Dorte, a student, takes the train every day to Copenhagen where she mopes around, shopping and eating pastries in cafes, instead of attending lectures. She falls into a desultory fling with the lad who works in the railway station next-door, and remembers a previous relationship, when she was living at home, and what she did to wreck that.

Helle’s spare style takes a while to get going – you might easily have put the book down before you start to assimilate the crucial absences around which her deliberately banal sentences orbit. A typical passage, with Dorte taking down a book from the local library: “I looked at the back cover. I looked in the index. I looked at my hands, I tried to pull myself together. I read and took nothing in.” Impressive, but rather numbing, too.

Shifting from Denmark to a remote island off the coast of West Africa, Juan Tomás Ávila Laurel offers an equally plain style, but here it is grown out of the native oral tradition of storytelling. By Night the Mountain Burns (trans. Jethro Soutar, And Other Stories, £10) is a collection of childhood memories, a working through of hardship and superstition. As the narrator says, “And on that island out in the middle of the Atlantic Ocean, nasty episodes unfortunately had to be explained somehow; something had to satisfy people’s need for a cause. Living so far away from everything else gave us a particular way of feeling. Of seeing, of thinking.”

Other recent publications showcase translation’s work of recuperation, bringing to our attention books which didn’t make it into English when they first came out. Jörg Fauser’s Raw Material (trans. Jamie Bulloch, Clerkenwell Press, £8.99), originally published in 1984, is described as a classic of the German counterculture. Its compelling tale of artistic failure follows would-be novelist Harry Gelb from life as a junkie in Istanbul to a hand-to-mouth existence making underground magazines and films in Frankfurt, from the Vietnam era to the Baader-Meinhof. Gelb is a romantic cured of all illusions, which makes him a likeable hero, but the novel slightly one-dimensional. Fans of narcotic literature will enjoy the cameo appearance of William Burroughs: “His eyes were blue and radiated the unshakeable authority of a high court judge who’s seen all manner of corruption.”

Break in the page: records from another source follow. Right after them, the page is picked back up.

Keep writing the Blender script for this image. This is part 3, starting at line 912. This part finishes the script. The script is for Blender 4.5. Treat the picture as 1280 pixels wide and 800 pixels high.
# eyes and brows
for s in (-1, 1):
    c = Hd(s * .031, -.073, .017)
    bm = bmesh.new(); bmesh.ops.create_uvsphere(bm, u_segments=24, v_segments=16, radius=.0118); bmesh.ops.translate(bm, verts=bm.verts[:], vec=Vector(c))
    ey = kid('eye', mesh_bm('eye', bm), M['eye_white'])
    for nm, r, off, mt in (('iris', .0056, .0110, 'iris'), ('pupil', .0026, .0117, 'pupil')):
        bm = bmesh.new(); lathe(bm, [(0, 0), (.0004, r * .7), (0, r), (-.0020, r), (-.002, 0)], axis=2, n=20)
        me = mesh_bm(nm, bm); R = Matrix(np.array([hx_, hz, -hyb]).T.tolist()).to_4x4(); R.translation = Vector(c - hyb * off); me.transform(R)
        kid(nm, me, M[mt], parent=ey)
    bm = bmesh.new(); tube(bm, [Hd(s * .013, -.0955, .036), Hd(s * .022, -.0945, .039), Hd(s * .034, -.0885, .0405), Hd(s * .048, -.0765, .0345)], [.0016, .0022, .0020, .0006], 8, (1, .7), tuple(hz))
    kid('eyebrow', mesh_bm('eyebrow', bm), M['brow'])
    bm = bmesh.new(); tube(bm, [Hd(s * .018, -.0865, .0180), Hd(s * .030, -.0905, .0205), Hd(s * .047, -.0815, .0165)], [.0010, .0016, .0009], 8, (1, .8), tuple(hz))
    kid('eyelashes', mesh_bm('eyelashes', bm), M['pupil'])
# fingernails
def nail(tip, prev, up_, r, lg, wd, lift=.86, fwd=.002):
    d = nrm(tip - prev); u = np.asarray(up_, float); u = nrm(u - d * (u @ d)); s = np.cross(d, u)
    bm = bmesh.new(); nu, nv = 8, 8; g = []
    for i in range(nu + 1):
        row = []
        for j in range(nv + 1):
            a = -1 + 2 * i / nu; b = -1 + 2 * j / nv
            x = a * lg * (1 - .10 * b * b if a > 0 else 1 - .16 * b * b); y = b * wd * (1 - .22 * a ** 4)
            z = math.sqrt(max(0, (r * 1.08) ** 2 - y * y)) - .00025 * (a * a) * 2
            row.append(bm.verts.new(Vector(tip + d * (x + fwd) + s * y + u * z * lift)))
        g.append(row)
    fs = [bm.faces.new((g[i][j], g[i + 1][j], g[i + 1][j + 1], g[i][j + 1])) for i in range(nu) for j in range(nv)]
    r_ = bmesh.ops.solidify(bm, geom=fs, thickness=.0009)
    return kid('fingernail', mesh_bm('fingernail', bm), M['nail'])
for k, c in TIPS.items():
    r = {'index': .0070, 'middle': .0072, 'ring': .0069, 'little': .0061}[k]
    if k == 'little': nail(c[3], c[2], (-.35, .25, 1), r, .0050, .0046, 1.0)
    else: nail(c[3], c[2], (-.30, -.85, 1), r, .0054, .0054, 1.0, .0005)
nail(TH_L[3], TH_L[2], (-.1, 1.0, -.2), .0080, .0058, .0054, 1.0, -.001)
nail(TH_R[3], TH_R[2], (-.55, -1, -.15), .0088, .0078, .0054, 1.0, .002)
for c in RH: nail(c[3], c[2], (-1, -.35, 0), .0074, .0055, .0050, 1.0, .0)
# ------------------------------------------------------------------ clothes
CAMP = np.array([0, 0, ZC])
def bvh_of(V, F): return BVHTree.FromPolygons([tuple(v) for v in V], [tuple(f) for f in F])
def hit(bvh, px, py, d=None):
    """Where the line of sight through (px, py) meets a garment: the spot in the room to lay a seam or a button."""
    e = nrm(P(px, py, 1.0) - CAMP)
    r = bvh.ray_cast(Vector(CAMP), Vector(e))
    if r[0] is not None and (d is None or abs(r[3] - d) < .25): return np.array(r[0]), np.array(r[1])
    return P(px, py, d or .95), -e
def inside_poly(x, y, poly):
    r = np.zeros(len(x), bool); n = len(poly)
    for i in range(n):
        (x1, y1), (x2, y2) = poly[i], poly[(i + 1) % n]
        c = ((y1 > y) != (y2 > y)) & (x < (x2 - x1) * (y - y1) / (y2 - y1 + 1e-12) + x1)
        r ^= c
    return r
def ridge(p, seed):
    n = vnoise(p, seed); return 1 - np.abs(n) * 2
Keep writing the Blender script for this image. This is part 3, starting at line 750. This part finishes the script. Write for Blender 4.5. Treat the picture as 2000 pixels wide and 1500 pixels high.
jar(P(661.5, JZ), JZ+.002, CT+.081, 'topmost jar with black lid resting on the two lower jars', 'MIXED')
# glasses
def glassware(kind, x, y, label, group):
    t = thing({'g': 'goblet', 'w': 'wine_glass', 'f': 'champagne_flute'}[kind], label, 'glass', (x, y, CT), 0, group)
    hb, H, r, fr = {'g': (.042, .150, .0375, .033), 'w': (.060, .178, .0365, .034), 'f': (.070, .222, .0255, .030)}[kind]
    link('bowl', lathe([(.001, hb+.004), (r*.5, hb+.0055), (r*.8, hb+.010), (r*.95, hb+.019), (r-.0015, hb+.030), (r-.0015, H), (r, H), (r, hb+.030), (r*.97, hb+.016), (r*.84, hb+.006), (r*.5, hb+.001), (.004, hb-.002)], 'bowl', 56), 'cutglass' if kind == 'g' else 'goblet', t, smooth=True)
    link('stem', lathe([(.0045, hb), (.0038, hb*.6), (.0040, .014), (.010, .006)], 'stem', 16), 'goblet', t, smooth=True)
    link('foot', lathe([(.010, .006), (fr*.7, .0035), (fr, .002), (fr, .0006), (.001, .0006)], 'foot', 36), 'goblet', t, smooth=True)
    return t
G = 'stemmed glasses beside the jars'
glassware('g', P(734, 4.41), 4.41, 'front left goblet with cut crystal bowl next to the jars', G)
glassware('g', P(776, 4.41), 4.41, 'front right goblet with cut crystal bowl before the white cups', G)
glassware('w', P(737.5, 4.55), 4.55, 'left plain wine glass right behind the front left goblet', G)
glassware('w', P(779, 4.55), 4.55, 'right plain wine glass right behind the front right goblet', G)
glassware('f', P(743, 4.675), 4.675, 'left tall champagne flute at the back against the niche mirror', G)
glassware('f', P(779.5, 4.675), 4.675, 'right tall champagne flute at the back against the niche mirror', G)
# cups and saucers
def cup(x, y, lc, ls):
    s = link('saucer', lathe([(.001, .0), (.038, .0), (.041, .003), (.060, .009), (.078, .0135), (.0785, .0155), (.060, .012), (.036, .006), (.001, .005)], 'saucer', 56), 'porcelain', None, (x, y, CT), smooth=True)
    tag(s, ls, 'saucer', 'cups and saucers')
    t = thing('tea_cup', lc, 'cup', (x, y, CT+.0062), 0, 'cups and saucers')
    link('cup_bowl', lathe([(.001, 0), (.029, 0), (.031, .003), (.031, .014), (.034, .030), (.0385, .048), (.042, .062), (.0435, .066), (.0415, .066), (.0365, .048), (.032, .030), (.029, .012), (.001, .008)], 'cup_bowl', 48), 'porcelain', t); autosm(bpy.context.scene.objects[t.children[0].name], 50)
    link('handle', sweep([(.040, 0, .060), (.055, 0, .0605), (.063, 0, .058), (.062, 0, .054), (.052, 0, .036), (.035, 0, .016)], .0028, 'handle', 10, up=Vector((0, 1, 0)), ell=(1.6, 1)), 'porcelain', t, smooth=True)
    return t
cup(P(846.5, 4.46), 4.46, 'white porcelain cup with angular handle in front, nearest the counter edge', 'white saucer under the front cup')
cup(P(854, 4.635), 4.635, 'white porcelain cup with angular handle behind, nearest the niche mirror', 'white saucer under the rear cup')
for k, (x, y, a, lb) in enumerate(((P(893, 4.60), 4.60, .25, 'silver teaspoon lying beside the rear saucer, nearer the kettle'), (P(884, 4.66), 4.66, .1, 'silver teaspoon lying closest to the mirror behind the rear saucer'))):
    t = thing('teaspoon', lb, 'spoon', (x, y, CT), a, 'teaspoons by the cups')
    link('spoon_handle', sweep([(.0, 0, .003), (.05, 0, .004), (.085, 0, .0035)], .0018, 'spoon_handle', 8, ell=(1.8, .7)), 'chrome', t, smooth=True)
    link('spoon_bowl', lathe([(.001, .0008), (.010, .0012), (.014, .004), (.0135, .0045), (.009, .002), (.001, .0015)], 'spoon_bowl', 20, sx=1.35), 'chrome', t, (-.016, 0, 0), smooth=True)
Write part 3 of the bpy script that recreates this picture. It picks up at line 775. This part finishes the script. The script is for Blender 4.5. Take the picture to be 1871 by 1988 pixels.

Further back still – and a genuine find – we have Uncertain Glory (trans. Peter Bush, Maclehose Press, £20), a Stendhalian epic set during the Spanish civil war and written in Catalan by Joan Sales. Sales, who fought on the republican side, gives us a dispassionate view of the conflict: the anarchists are as bad as the fascists, the communists barely better.

This is a great, humane novel. It is mostly set away from the front, in pauses between the slaughter, which gives the soldiers – Lluís, in love with a local noblewoman; Cruells, a trainee priest; and Soleràs, the book’s melancholy anti-hero – plenty of time to sit around and discuss love, God and philosophy.

The absurdity and the waste of war is Sales’ timeless theme: “No, it’s not for any cause; they have come to crucify one another, on both sides. It’s the same story in every war and that’s why there will always, always, always be wars. Because man was created to sit by the fireside with his beloved, yet he feels the need to crucify.”